The last large-scale famine to take place in India was under British rule; none has taken place since. Up to four million Bengalis starved to death in 1943 after Winston Churchill diverted food to well-fed British soldiers and countries such as Greece. "The starvation of anyway underfed Bengalis is less serious" than that of "sturdy Greeks", he argued. "I hate Indians. They are a beastly people with a beastly religion," he said to his Secretary of State for India, Leopold Amery. In any case, the famine was their fault for "breeding like rabbits". Churchill had form: back in 1919, he declared himself "strongly in favour of using poisoned gas against uncivilised tribes", arguing that it would "spread a lively terror".

We normally associate "concentration camps" with the Nazis, but the term entered into general circulation because of the British. During the Boer War at the turn of the 20th-century, up to a sixth of the Boer population – mainly women and children – perished after the British imprisoned them in camps. Their homes, farms and crops were burned, their sheep and cattle butchered in a scorched earth policy.

Elsewhere in Africa, British rule could be just as cruel. Two decades before helping to send hundreds of thousands of British Tommies to their deaths, Lord Kitchener led a brutal campaign to seize the Sudan. As historian Piers Brendon put it his The Decline and Fall of the British Empire, "British punitive expeditions in the Sudan" were extremely brutal, "at times amounting almost to genocide".

These sorts of atrocities are not all part of some distant past. In July, three survivors of the 1950s Mau Mau uprising against British rule in Kenya demanded reparations from the Government for alleged torture. In the brutal crackdown of the insurgency, thousands of members of the Kikuyu tribe were driven into detention camps, described by Harvard historian Caroline Elkins as "Britain's gulag". Estimates of deaths vary widely; historian David Anderson puts the death toll at 20,000, but Elkins believes up to 100,000 could have died. Despite courageous opposition from Labour's Barbara Castle and – oddly enough – Tory right-winger Enoch Powell, British crimes were hidden from the population back home in favour of a daily diet of Mau Mau atrocities.
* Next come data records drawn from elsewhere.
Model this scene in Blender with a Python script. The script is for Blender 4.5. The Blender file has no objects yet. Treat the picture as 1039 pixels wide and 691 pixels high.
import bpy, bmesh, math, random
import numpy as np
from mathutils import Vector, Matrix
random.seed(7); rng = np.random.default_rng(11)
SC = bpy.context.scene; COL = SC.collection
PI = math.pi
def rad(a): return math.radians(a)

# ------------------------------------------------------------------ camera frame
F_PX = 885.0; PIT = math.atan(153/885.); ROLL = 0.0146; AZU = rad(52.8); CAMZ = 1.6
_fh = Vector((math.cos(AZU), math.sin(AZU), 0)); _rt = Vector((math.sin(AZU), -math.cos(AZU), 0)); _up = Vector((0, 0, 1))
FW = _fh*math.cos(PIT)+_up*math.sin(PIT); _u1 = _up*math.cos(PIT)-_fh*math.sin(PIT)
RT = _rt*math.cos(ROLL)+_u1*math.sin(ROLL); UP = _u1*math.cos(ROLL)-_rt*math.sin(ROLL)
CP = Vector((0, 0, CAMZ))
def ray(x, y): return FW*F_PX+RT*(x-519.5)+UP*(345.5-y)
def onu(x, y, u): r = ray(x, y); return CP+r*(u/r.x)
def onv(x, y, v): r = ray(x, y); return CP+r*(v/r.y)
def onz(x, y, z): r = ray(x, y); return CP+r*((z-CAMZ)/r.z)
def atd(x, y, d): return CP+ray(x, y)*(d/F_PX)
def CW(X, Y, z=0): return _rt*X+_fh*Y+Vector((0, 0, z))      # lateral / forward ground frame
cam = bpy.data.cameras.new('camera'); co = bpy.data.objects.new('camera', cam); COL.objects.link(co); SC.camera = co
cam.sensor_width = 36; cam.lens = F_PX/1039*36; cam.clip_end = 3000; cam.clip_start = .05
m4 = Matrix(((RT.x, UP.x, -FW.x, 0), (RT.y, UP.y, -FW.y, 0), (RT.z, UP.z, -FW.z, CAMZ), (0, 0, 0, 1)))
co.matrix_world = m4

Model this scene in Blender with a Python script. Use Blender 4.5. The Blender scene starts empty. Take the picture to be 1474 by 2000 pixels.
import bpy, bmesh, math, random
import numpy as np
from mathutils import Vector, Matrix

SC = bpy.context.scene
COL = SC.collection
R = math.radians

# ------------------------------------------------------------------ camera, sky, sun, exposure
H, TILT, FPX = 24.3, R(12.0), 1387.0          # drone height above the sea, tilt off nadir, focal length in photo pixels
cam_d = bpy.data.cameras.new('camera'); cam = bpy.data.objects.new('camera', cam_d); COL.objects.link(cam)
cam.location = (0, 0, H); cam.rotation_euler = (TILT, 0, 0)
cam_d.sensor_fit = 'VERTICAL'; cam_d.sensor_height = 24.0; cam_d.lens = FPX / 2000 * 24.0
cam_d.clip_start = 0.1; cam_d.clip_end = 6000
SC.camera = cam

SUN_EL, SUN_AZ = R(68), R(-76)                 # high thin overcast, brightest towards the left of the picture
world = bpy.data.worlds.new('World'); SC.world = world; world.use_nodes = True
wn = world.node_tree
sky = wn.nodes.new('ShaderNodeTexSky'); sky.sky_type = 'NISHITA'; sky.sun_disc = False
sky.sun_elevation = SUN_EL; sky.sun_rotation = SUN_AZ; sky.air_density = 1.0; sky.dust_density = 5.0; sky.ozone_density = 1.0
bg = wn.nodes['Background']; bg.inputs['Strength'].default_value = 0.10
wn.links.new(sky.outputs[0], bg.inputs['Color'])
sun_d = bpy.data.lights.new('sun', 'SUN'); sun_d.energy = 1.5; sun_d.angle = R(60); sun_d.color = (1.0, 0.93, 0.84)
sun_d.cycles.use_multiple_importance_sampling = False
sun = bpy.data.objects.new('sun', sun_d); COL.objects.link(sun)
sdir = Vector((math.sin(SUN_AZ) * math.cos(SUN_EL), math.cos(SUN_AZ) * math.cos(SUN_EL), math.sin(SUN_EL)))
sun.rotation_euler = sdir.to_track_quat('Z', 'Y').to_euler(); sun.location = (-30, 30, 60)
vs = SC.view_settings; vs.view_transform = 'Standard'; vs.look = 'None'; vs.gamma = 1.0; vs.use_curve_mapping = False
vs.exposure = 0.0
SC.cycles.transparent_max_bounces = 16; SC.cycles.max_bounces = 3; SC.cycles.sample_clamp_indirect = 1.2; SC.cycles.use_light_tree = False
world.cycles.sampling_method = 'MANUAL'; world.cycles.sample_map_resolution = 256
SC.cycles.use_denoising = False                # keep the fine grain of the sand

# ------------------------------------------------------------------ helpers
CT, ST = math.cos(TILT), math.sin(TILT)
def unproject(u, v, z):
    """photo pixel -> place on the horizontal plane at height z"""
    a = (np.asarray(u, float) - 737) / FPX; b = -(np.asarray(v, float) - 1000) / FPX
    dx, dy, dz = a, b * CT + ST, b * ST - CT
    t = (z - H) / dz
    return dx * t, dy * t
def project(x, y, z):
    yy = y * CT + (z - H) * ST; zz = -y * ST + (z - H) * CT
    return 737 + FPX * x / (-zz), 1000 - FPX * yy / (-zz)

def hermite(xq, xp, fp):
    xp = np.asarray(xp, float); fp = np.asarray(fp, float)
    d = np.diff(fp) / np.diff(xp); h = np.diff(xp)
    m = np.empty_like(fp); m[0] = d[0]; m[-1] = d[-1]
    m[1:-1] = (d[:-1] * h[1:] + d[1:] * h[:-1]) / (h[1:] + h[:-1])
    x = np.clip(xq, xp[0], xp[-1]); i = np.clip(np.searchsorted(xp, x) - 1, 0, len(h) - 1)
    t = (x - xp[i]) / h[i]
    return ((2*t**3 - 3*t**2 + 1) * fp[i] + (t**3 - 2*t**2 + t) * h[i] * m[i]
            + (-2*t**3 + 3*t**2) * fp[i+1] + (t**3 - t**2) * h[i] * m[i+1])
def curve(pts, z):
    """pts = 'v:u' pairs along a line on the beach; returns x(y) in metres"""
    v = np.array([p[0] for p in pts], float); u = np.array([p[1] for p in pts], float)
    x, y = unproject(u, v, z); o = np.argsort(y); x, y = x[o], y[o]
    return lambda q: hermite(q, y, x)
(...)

None of this is to single out Britain: a conspiracy of silence remains over European colonialism as a whole. Most have never heard of Belgium's King Leopold II, but he should be regarded as a tyrant up there with Hitler and Stalin. Under his tyrannical rule over the modern-day Democratic Republic of Congo, about 10 million people – or half the population – died horrible deaths. Millions were forced to collect sap from rubber plants; those that missed their quotas had their hands chopped off. It is difficult to know where to start with other European horrors, like the forgotten German genocide against the Herero and Nama people in South-West Africa in the early 1900s, or the post-war French slaughter of hundreds of thousands in Indochina and Algeria.

European moral superiority is often asserted, despite the fact that the greatest atrocities in human history – colonialism, two catastrophic wars, Nazism, the Holocaust – were all committed by Europeans, and within living memory. But it is all too tempting to airbrush the colonial era from history. As Hague says, "it's a long time ago, the retreat from empire."

Yet it is all too easy for an aggressor to say "let bygones be bygones". Hundreds of millions still suffer from the consequences of colonialism. As the then-South Africa President Thabo Mbeki put it in 2005, colonialism left a "common and terrible legacy of countries deeply divided on the basis of race, colour, culture and religion". Across Africa, the Middle East and the Indian sub-continent, conflicts and divisions created or exacerbated by colonialism remain.

We could learn from our colonial past, too. The siren voices of armchair bombers, loudly demanding intervention in foreign lands, would be far less appealing if we were aware of past horrors. In the 19th century, Britain was bogged down in an unwinnable war in Afghanistan; and so history repeats itself.

Both William Hague and Gordon Brown would have us believe that we have tortured ourselves enough over Empire, and that it is time to move on. But a national debate over this largely ignored – and crucial – part of our history has not even begun. It is desperately overdue.